Quote the whole listing exactly. Leave the pictures out of your copy.

** BEGIN **

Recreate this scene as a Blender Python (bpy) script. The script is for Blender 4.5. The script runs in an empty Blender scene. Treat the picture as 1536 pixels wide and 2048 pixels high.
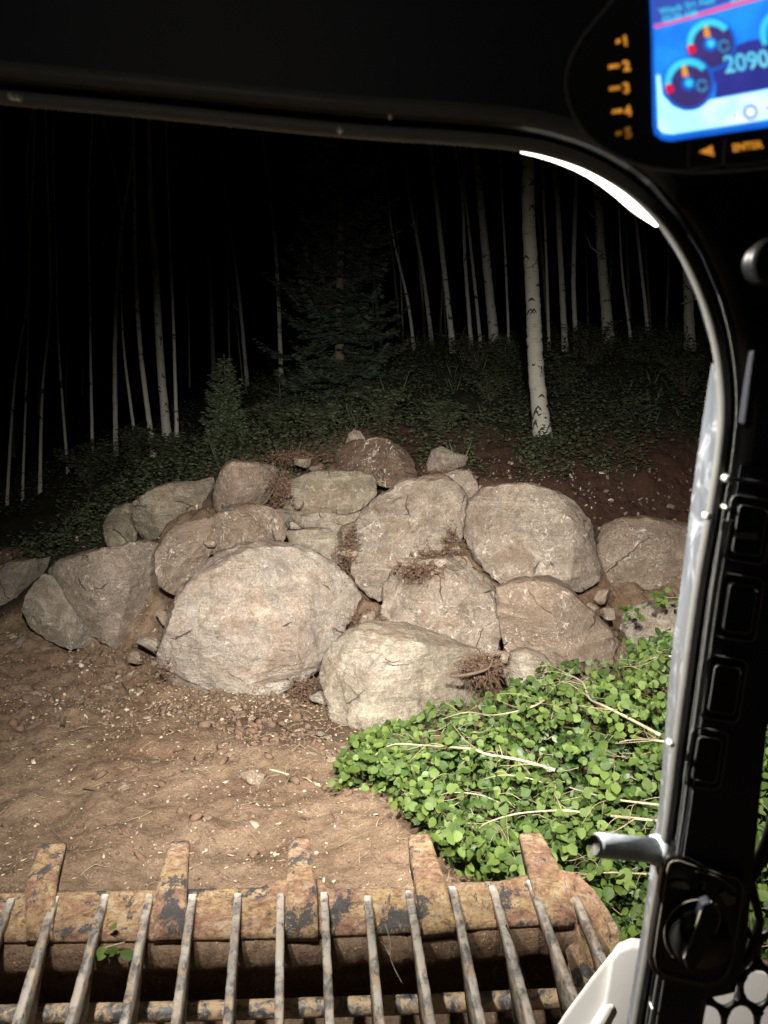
import bpy, math, random
import numpy as np
from mathutils import Vector, Matrix

# ------------------------------------------------------------------ camera, world, light
scene = bpy.context.scene
COL = scene.collection
CAMZ = 2.0
PITCH = math.radians(6.45)
F = 1540.0
cam_data = bpy.data.cameras.new("camera")
cam = bpy.data.objects.new("camera", cam_data)
COL.objects.link(cam)
cam.location = (0, 0, CAMZ)
cam.rotation_euler = (math.radians(90) - PITCH, 0, 0)
cam_data.sensor_fit = 'VERTICAL'
cam_data.sensor_height = 36.0
cam_data.lens = 36.0 * F / 2048.0
cam_data.clip_start = 0.05
cam_data.clip_end = 400
cam_data.dof.use_dof = True
cam_data.dof.focus_distance = 5.2
cam_data.dof.aperture_fstop = 8.0
scene.camera = cam

world = bpy.data.worlds.new("World")
scene.world = world
world.use_nodes = True
wn = world.node_tree
bg = wn.nodes["Background"]
sky = wn.nodes.new("ShaderNodeTexSky")
sky.sky_type = 'NISHITA'
sky.sun_disc = False
sky.sun_elevation = math.radians(-6)
sky.sun_rotation = math.radians(200)
wn.links.new(sky.outputs[0], bg.inputs[0])
bg.inputs[1].default_value = 0.012

scene.view_settings.view_transform = 'Standard'
scene.view_settings.look = 'None'
scene.view_settings.gamma = 1
scene.view_settings.use_curve_mapping = False
scene.view_settings.exposure = 0.0
scene.cycles.max_bounces = 5
scene.cycles.diffuse_bounces = 3
scene.cycles.sample_clamp_indirect = 3.0

# work lamps of the loader, mounted outside on the top of the cab (housings are built below)
LAMPS = [  # x, y, z, aim x, aim y, aim z, watt, cone deg, blend
    (-0.42, 0.80, 2.60, -0.62, 6.0, 0.02, 2050, 73, 1.0),
    (0.42, 0.80, 2.60, 0.85, 6.0, 0.32, 2250, 79, 1.0),
    (-0.72, 0.98, 2.55, 0.20, 1.75, 0.6, 320, 150, 0.7),
]
for i, (x, y, z, ax, ay, az, w, cone, bl) in enumerate(LAMPS):
    ld = bpy.data.lights.new("work_light", 'SPOT')
    ld.energy = w
    ld.spot_size = math.radians(cone)
    ld.spot_blend = bl
    ld.shadow_soft_size = 0.045
    ld.color = (1.0, 0.945, 0.865)
    lo = bpy.data.objects.new("work_light", ld)
    COL.objects.link(lo)
    lo.location = (x, y, z)
    lo.rotation_euler = (Vector((ax, ay, az)) - Vector((x, y, z))).to_track_quat('-Z', 'Y').to_euler()

# weak fill light added behind the driver to lift the cab trim (housing built below)
ld = bpy.data.lights.new("dome_light", 'AREA')
ld.energy = 0.45
ld.size = 0.09
ld.color = (1.0, 0.93, 0.8)
lo = bpy.data.objects.new("dome_light", ld)
COL.objects.link(lo)
lo.location = (-0.28, -0.15, 2.42)
lo.rotation_euler = (Vector((0.25, 0.7, 1.7)) - lo.location).to_track_quat('-Z', 'Y').to_euler()

# ------------------------------------------------------------------ helpers
CP, SP = math.cos(PITCH), math.sin(PITCH)
rnd = random.Random(7)
RS = np.random.RandomState(11)

def ray(px, py):
    xc = (px - 768) / F
    yc = (1024 - py) / F
    return Vector((xc, CP + yc * SP, -SP + yc * CP))

def at_y(px, py, Y):
    d = ray(px, py)
    return Vector((0, 0, CAMZ)) + d * (Y / d.y)

def at_z(px, py, z):
    d = ray(px, py)
    return Vector((0, 0, CAMZ)) + d * ((z - CAMZ) / d.z)

def at_t(px, py, t):
    return Vector((0, 0, CAMZ)) + ray(px, py) * t

def mesh_np(name, V, Fs, mat, parent=None, smooth=False, link=True):
    """V (n,3) array, Fs list of arrays (m,k)"""
    me = bpy.data.meshes.new(name)
    V = np.asarray(V, dtype=np.float32)
    if not isinstance(Fs, list):
        Fs = [Fs]
    Fs = [np.asarray(f, dtype=np.int32) for f in Fs if len(f)]
    me.vertices.add(len(V))
    me.vertices.foreach_set("co", V.ravel())
    loops = np.concatenate([f.ravel() for f in Fs])
    tot = np.concatenate([np.full(len(f), f.shape[1], np.int32) for f in Fs])
    start = np.concatenate([[0], np.cumsum(tot)[:-1]]).astype(np.int32)
    me.loops.add(len(loops))
    me.loops.foreach_set("vertex_index", loops)
    me.polygons.add(len(tot))
    me.polygons.foreach_set("loop_start", start)
    me.polygons.foreach_set("loop_total", tot)
    if smooth:
        me.polygons.foreach_set("use_smooth", np.ones(len(tot), bool))
    me.update(calc_edges=True)
    me.validate()
    if mat:
        me.materials.append(mat)
    if not link:
        return me
    o = bpy.data.objects.new(name, me)
    COL.objects.link(o)
    if parent is not None:
        o.parent = parent
        o.matrix_parent_inverse = Matrix.Translation(-parent.location)
    return o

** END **

▸ Result of this task
Recreate this scene as a Blender Python (bpy) script. The script is for Blender 4.5. The script runs in an empty Blender scene. Treat the picture as 1536 pixels wide and 2048 pixels high.
import bpy, math, random
import numpy as np
from mathutils import Vector, Matrix

# ------------------------------------------------------------------ camera, world, light
scene = bpy.context.scene
COL = scene.collection
CAMZ = 2.0
PITCH = math.radians(6.45)
F = 1540.0
cam_data = bpy.data.cameras.new("camera")
cam = bpy.data.objects.new("camera", cam_data)
COL.objects.link(cam)
cam.location = (0, 0, CAMZ)
cam.rotation_euler = (math.radians(90) - PITCH, 0, 0)
cam_data.sensor_fit = 'VERTICAL'
cam_data.sensor_height = 36.0
cam_data.lens = 36.0 * F / 2048.0
cam_data.clip_start = 0.05
cam_data.clip_end = 400
cam_data.dof.use_dof = True
cam_data.dof.focus_distance = 5.2
cam_data.dof.aperture_fstop = 8.0
scene.camera = cam

world = bpy.data.worlds.new("World")
scene.world = world
world.use_nodes = True
wn = world.node_tree
bg = wn.nodes["Background"]
sky = wn.nodes.new("ShaderNodeTexSky")
sky.sky_type = 'NISHITA'
sky.sun_disc = False
sky.sun_elevation = math.radians(-6)
sky.sun_rotation = math.radians(200)
wn.links.new(sky.outputs[0], bg.inputs[0])
bg.inputs[1].default_value = 0.012

scene.view_settings.view_transform = 'Standard'
scene.view_settings.look = 'None'
scene.view_settings.gamma = 1
scene.view_settings.use_curve_mapping = False
scene.view_settings.exposure = 0.0
scene.cycles.max_bounces = 5
scene.cycles.diffuse_bounces = 3
scene.cycles.sample_clamp_indirect = 3.0

# work lamps of the loader, mounted outside on the top of the cab (housings are built below)
LAMPS = [  # x, y, z, aim x, aim y, aim z, watt, cone deg, blend
    (-0.42, 0.80, 2.60, -0.62, 6.0, 0.02, 2050, 73, 1.0),
    (0.42, 0.80, 2.60, 0.85, 6.0, 0.32, 2250, 79, 1.0),
    (-0.72, 0.98, 2.55, 0.20, 1.75, 0.6, 320, 150, 0.7),
]
for i, (x, y, z, ax, ay, az, w, cone, bl) in enumerate(LAMPS):
    ld = bpy.data.lights.new("work_light", 'SPOT')
    ld.energy = w
    ld.spot_size = math.radians(cone)
    ld.spot_blend = bl
    ld.shadow_soft_size = 0.045
    ld.color = (1.0, 0.945, 0.865)
    lo = bpy.data.objects.new("work_light", ld)
    COL.objects.link(lo)
    lo.location = (x, y, z)
    lo.rotation_euler = (Vector((ax, ay, az)) - Vector((x, y, z))).to_track_quat('-Z', 'Y').to_euler()

# weak fill light added behind the driver to lift the cab trim (housing built below)
ld = bpy.data.lights.new("dome_light", 'AREA')
ld.energy = 0.45
ld.size = 0.09
ld.color = (1.0, 0.93, 0.8)
lo = bpy.data.objects.new("dome_light", ld)
COL.objects.link(lo)
lo.location = (-0.28, -0.15, 2.42)
lo.rotation_euler = (Vector((0.25, 0.7, 1.7)) - lo.location).to_track_quat('-Z', 'Y').to_euler()

# ------------------------------------------------------------------ helpers
CP, SP = math.cos(PITCH), math.sin(PITCH)
rnd = random.Random(7)
RS = np.random.RandomState(11)

def ray(px, py):
    xc = (px - 768) / F
    yc = (1024 - py) / F
    return Vector((xc, CP + yc * SP, -SP + yc * CP))

def at_y(px, py, Y):
    d = ray(px, py)
    return Vector((0, 0, CAMZ)) + d * (Y / d.y)

def at_z(px, py, z):
    d = ray(px, py)
    return Vector((0, 0, CAMZ)) + d * ((z - CAMZ) / d.z)

def at_t(px, py, t):
    return Vector((0, 0, CAMZ)) + ray(px, py) * t

def mesh_np(name, V, Fs, mat, parent=None, smooth=False, link=True):
    """V (n,3) array, Fs list of arrays (m,k)"""
    me = bpy.data.meshes.new(name)
    V = np.asarray(V, dtype=np.float32)
    if not isinstance(Fs, list):
        Fs = [Fs]
    Fs = [np.asarray(f, dtype=np.int32) for f in Fs if len(f)]
    me.vertices.add(len(V))
    me.vertices.foreach_set("co", V.ravel())
    loops = np.concatenate([f.ravel() for f in Fs])
    tot = np.concatenate([np.full(len(f), f.shape[1], np.int32) for f in Fs])
    start = np.concatenate([[0], np.cumsum(tot)[:-1]]).astype(np.int32)
    me.loops.add(len(loops))
    me.loops.foreach_set("vertex_index", loops)
    me.polygons.add(len(tot))
    me.polygons.foreach_set("loop_start", start)
    me.polygons.foreach_set("loop_total", tot)
    if smooth:
        me.polygons.foreach_set("use_smooth", np.ones(len(tot), bool))
    me.update(calc_edges=True)
    me.validate()
    if mat:
        me.materials.append(mat)
    if not link:
        return me
    o = bpy.data.objects.new(name, me)
    COL.objects.link(o)
    if parent is not None:
        o.parent = parent
        o.matrix_parent_inverse = Matrix.Translation(-parent.location)
    return o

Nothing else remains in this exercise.